Cybersecurity and Public-Sector DC Plans

By John Iekel • June 30, 2017 • 0 Comments

The responses in the private sector to the risks that cybercrime poses to retirement plans, service providers and participants are as varied as its myriad components. But while one may expect that there would be a more uniform response from the public sector to protect its plans and participants, a recent report suggests that is not the case.

In “Cybersecurity: Are Public Defined Contribution Plans at Risk?” the National Association of Government Defined Contribution Administrators (NAGDCA) argues that public-sector plans face challenges that their private-sector counterparts do not regarding addressing and heading off cyberthreats.

Internal problems are part of the reason, NAGDCA says, such as antiquated information technology systems, including payroll and human resource administration systems, and heavy reliance on third-party data recordkeeping systems. Another explanation, the report argues, is that there is no uniform federal regulation on cybersecurity for retirement plans and their service providers.

And cybercrime perpetrated on a public-sector plan can be costly. Says the report, “Regardless of the investment made in protecting systems and data transmissions, plans remain vulnerable to human error and malicious or criminal actions. The latter are a particular cause for concern because of their prevalence and the fact that they are the most expensive to handle.”

And cybercrime can cost not only the participants whose data and accounts can be compromised — it can also cost the public itself. This is not only because addressing such violations entails costs; ironically, it also is due to privacy laws state governments have enacted to prevent cybercrime. Says the report, “With the vast majority of states now having privacy laws that apply to sensitive PII, a government defined contribution plan could face significant remediation-related expenses should a breach occur. On average, direct costs amount to approximately $6 per breached record.”

What to Do?

There may not be a comprehensive federal approach nor code of law or regulation to prevent and address cybercrime, but the Department of Labor (DOL) has not been idle, the NAGDCA points out. For instance, it notes, the DOL has attempted to require private-sector DC plan sponsors to protect the confidentiality of an employee’s personal information. The NAGDCA suggests that while public-sector DC plans are not subject to ERISA and are not required to comply with DOL cybersecurity rules, those rules nonetheless can serve as best practices the plans and their sponsors can follow.

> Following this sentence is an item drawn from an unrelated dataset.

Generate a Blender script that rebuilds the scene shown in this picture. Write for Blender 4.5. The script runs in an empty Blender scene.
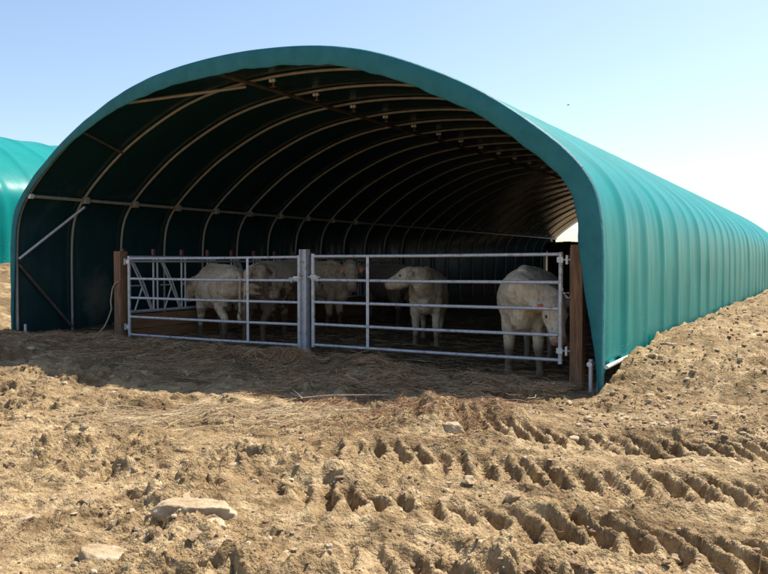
import bpy, bmesh, math, random
import numpy as np
from mathutils import Vector, Matrix, noise as mnoise
random.seed(7); rng = np.random.default_rng(7)
S = bpy.context.scene
COL = S.collection
R = math.radians

# ------------------------------------------------------------------ helpers
def link(name, me, mats=None, parent=None):
    o = bpy.data.objects.new(name, me); COL.objects.link(o)
    if parent is not None: o.parent = parent
    for m in (mats or []): me.materials.append(m)
    return o
def thing(name, label, cat, loc=(0, 0, 0), rz=0, group=None):
    o = bpy.data.objects.new(name, None); COL.objects.link(o)
    o.location = loc; o.rotation_euler = (0, 0, rz); o.empty_display_size = .2
    return tag(o, label, cat, group)
def tag(o, label, cat, group=None):
    o['label'] = label; o['category'] = cat
    if group: o['group'] = group
    return o
def mesh_np(name, verts, faces, mats=None, parent=None, smooth=True, matidx=None):
    me = bpy.data.meshes.new(name)
    verts = np.asarray(verts, dtype=np.float32); faces = np.asarray(faces, dtype=np.int32)
    n = faces.shape[1]
    me.vertices.add(len(verts)); me.vertices.foreach_set('co', verts.ravel())
    me.loops.add(faces.size); me.loops.foreach_set('vertex_index', faces.ravel())
    me.polygons.add(len(faces))
    me.polygons.foreach_set('loop_start', np.arange(len(faces), dtype=np.int32) * n)
    if matidx is not None: me.polygons.foreach_set('material_index', np.asarray(matidx, dtype=np.int32))
    me.update(calc_edges=True)
    me.polygons.foreach_set('use_smooth', np.full(len(faces), smooth))
    return link(name, me, mats, parent)
class MB:
    """collects primitives, builds ONE mesh"""
    def __init__(s): s.v = []; s.f = []
    def box(s, lo, hi, rot=None, c=None):
        b = len(s.v)
        for z in (lo[2], hi[2]):
            for (x, y) in ((lo[0], lo[1]), (hi[0], lo[1]), (hi[0], hi[1]), (lo[0], hi[1])):
                p = Vector((x, y, z))
                if rot: p = rot @ p
                if c: p = p + Vector(c)
                s.v.append(tuple(p))
        for q in ((0, 3, 2, 1), (4, 5, 6, 7), (0, 1, 5, 4), (1, 2, 6, 5), (2, 3, 7, 6), (3, 0, 4, 7)):
            s.f.append(tuple(b + i for i in q))
        return s
    def tube(s, pts, r, n=10, cap=True, flat=1.0, upv=None):
        pts = [Vector(p) for p in pts]; rr = r if isinstance(r, (list, tuple)) else [r] * len(pts)
        b = len(s.v); prev = None
        for i, p in enumerate(pts):
            d = (pts[min(i + 1, len(pts) - 1)] - pts[max(i - 1, 0)]).normalized()
            if prev is None:
                a = Vector(upv) if upv else (Vector((0, 0, 1)) if abs(d.z) < .9 else Vector((1, 0, 0)))
            else: a = prev
            u = (a - d * a.dot(d)).normalized(); w = d.cross(u); prev = u
            for k in range(n):
                t = 2 * math.pi * k / n
                s.v.append(tuple(p + u * math.cos(t) * rr[i] + w * math.sin(t) * rr[i] * flat))
        for i in range(len(pts) - 1):
            for k in range(n):
                s.f.append((b + i * n + k, b + i * n + (k + 1) % n, b + (i + 1) * n + (k + 1) % n, b + (i + 1) * n + k))
        if cap:
            s.f.append(tuple(b + k for k in range(n))[::-1]); e = b + (len(pts) - 1) * n
            s.f.append(tuple(e + k for k in range(n)))
        return s
    def build(s, name, mats, parent=None, smooth=True, bevel=0):
        me = bpy.data.meshes.new(name); me.from_pydata(s.v, [], s.f); me.update()
        if not isinstance(mats, (list, tuple)): mats = [mats]
        if bevel:
            bm = bmesh.new(); bm.from_mesh(me); bmesh.ops.bevel(bm, geom=bm.edges[:], offset=bevel, segments=2, affect='EDGES', profile=.6)
            bm.to_mesh(me); bm.free()
        me.polygons.foreach_set('use_smooth', np.full(len(me.polygons), smooth))
        if smooth and hasattr(me, 'set_sharp_from_angle'): me.set_sharp_from_angle(angle=R(38))
        return link(name, me, mats, parent)

# vectorised gradient noise
_P = rng.permutation(65536); _A = rng.uniform(0, 2 * np.pi, 65536)
def pnoise(x, y, seed=0):
    x = np.asarray(x, float) + seed * 17.31; y = np.asarray(y, float) - seed * 9.7
    xi = np.floor(x).astype(np.int64); yi = np.floor(y).astype(np.int64); xf = x - xi; yf = y - yi
    def g(ix, iy, dx, dy):
        a = _A[_P[(_P[ix & 65535] + iy) & 65535]]
        return np.cos(a) * dx + np.sin(a) * dy
    u = xf * xf * xf * (xf * (xf * 6 - 15) + 10); v = yf * yf * yf * (yf * (yf * 6 - 15) + 10)
    a = g(xi, yi, xf, yf); b = g(xi + 1, yi, xf - 1, yf); c = g(xi, yi + 1, xf, yf - 1); d = g(xi + 1, yi + 1, xf - 1, yf - 1)
    return ((a * (1 - u) + b * u) * (1 - v) + (c * (1 - u) + d * u) * v) * 1.5
def fbm(x, y, o=4, seed=0, gain=.5):
    t = 0; a = 1
    for i in range(o):
        t = t + a * pnoise(x * 2 ** i, y * 2 ** i, seed + i * 3); a *= gain
    return t
def sst(a, b, x):
    t = np.clip((x - a) / (b - a), 0, 1); return t * t * (3 - 2 * t)

# node material helper
def mat(name, base=(.5, .5, .5), rough=.8, metal=0., build=None, spec=None):
    m = bpy.data.materials.new(name); m.use_nodes = True
    nt = m.node_tree; bs = nt.nodes['Principled BSDF']
    bs.inputs['Base Color'].default_value = (*base, 1); bs.inputs['Roughness'].default_value = rough
    bs.inputs['Metallic'].default_value = metal
    if spec is not None: bs.inputs['Specular IOR Level'].default_value = spec
    if build: build(nt, bs)
    return m
def N(nt, typ, **kw):
    n = nt.nodes.new(typ)
    for k, v in kw.items():
        if k.startswith('_'): setattr(n, k[1:], v)
        else:
            n.inputs[k.replace('__', ' ')].default_value = v
    return n
def coords(nt, kind='Object', scale=(1, 1, 1)):
    tc = nt.nodes.new('ShaderNodeTexCoord'); mp = nt.nodes.new('ShaderNodeMapping')
    mp.inputs['Scale'].default_value = scale; nt.links.new(tc.outputs[kind], mp.inputs['Vector']); return mp.outputs[0]
def noise_n(nt, vec, scale, detail=4, rough=.55, dist=0):
    n = nt.nodes.new('ShaderNodeTexNoise'); n.inputs['Scale'].default_value = scale; n.inputs['Detail'].default_value = detail
    n.inputs['Roughness'].default_value = rough; n.inputs['Distortion'].default_value = dist
    nt.links.new(vec, n.inputs['Vector']); return n.outputs['Fac']
def ramp(nt, fac, stops):
    r = nt.nodes.new('ShaderNodeValToRGB'); nt.links.new(fac, r.inputs[0]); cr = r.color_ramp
    while len(cr.elements) < len(stops): cr.elements.new(.5)
    for e, (p, c) in zip(cr.elements, stops):
        e.position = p; e.color = (*c, 1) if isinstance(c, tuple) else (c, c, c, 1)
    return r.outputs[0]
def mix(nt, fac, a, b, mode='MIX'):
    n = nt.nodes.new('ShaderNodeMix'); n.data_type = 'RGBA'; n.blend_type = mode
    def put(sock, v):
        if isinstance(v, (int, float)): sock.default_value = v
        elif isinstance(v, tuple): sock.default_value = (*v, 1)
        else: nt.links.new(v, sock)
    put(n.inputs[0], fac); put(n.inputs[6], a); put(n.inputs[7], b); return n.outputs[2]
def mth(nt, op, a, b=None):
    n = nt.nodes.new('ShaderNodeMath'); n.operation = op
    for i, v in enumerate((a, b)):
        if v is None: continue
        if isinstance(v, (int, float)): n.inputs[i].default_value = v
        else: nt.links.new(v, n.inputs[i])
    return n.outputs[0]
def bump(nt, bs, h, strength=.5, dist=.01):
    b = nt.nodes.new('ShaderNodeBump'); b.inputs['Strength'].default_value = strength; b.inputs['Distance'].default_value = dist
    nt.links.new(h, b.inputs['Height']); nt.links.new(b.outputs[0], bs.inputs['Normal'])

# ------------------------------------------------------------------ materials
def b_soil(nt, bs):
    v = coords(nt)
    big = noise_n(nt, v, 1.1, 7, .68, .5); med = noise_n(nt, v, 6, 6, .65, .4); fine = noise_n(nt, v, 60, 4, .7); vf = noise_n(nt, v, 240, 2, .6)
    c1 = ramp(nt, med, [(.31, (.165, .110, .055)), (.46, (.315, .226, .122)), (.60, (.46, .345, .195)), (.76, (.66, .535, .34))])
    c2 = ramp(nt, big, [(.34, (.50, .43, .36)), (.45, (.80, .75, .68)), (.55, (1., .97, .93)), (.68, (1.16, 1.13, 1.10))])
    c = mix(nt, .85, c1, c2, 'MULTIPLY')
    c = mix(nt, .55, c, ramp(nt, fine, [(.3, .5), (.5, 1.), (.7, 1.35)]), 'MULTIPLY')
    # dried pale crust in irregular spots
    sp = ramp(nt, noise_n(nt, v, 14, 3, .5, 1.), [(.66, 0.), (.74, 1.)])
    c = mix(nt, mth(nt, 'MULTIPLY', sp, .5), c, (.58, .47, .33))
    # trampled manure and bedding mud by and inside the shed
    at = nt.nodes.new('ShaderNodeAttribute'); at.attribute_name = 'dung'
    dn = mth(nt, 'MULTIPLY', at.outputs['Fac'], ramp(nt, med, [(.2, .55), (.6, 1.)]))
    c = mix(nt, dn, c, mix(nt, fine, (.050, .026, .012), (.17, .095, .045)))
    nt.links.new(c, bs.inputs['Base Color'])
    vo = nt.nodes.new('ShaderNodeTexVoronoi'); vo.inputs['Scale'].default_value = 55; nt.links.new(v, vo.inputs['Vector'])
    vo2 = nt.nodes.new('ShaderNodeTexVoronoi'); vo2.inputs['Scale'].default_value = 120; nt.links.new(v, vo2.inputs['Vector'])
    h = mth(nt, 'SUBTRACT', mth(nt, 'MULTIPLY', vf, .4), mth(nt, 'ADD', mth(nt, 'MULTIPLY', vo.outputs['Distance'], .9), mth(nt, 'MULTIPLY', vo2.outputs['Distance'], .45))); h = mth(nt, 'ADD', h, mth(nt, 'MULTIPLY', noise_n(nt, v, 22, 5, .62, .15), 1.8))
    bump(nt, bs, h, .8, .016)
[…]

In addition, the ERISA Advisory Council has made recommendations to the DOL regarding further steps plans, including public plans, can take.

Among them, establish a strategy:

  • Identify the data (how it is accessed, shared, stored, controlled, transmitted, secured and maintained).

  • Consider frameworks and industry-based initiatives.

  • Establish process considerations (protocols and policies covering testing, updating, reporting, training, data retention, third-party risks, etc.).

  • Customize a strategy, for instance, concerning resources, integration, cost, cyber-insurance, etc.).

  • Strike the right balance based on size, complexity and overall risk exposure.

  • Consider applicable state and federal laws.

When contracting with service providers:

  • define security obligations;

  • identify reporting and monitoring responsibilities;

  • conduct periodic risk assessments;

  • establish due diligence standards for vetting and tiering providers based on the sensitivity of data being shared;

  • consider whether the service provider has a cybersecurity program, how data is encrypted, liability for breaches, etc.

The report also points out that the Federal Trade Commission and the Securities and Exchange Commission have set “detailed” rules concerning the structure and operation of the required written policies, and that those rules apply to the financial institutions holding plan assets, investment advisors and other vendors who handle those assets. The NAGDCA suggests that plans — including public-sector plans — ask vendors about their privacy and security policies, as well as how they comply with the applicable laws.

And there are tools by which it is possible to monitor a vendor’s compliance with applicable privacy and security standards, it adds.

The NAGDCA further suggests that public-sector DC plans consider insurance to cover liability associated with a data breach.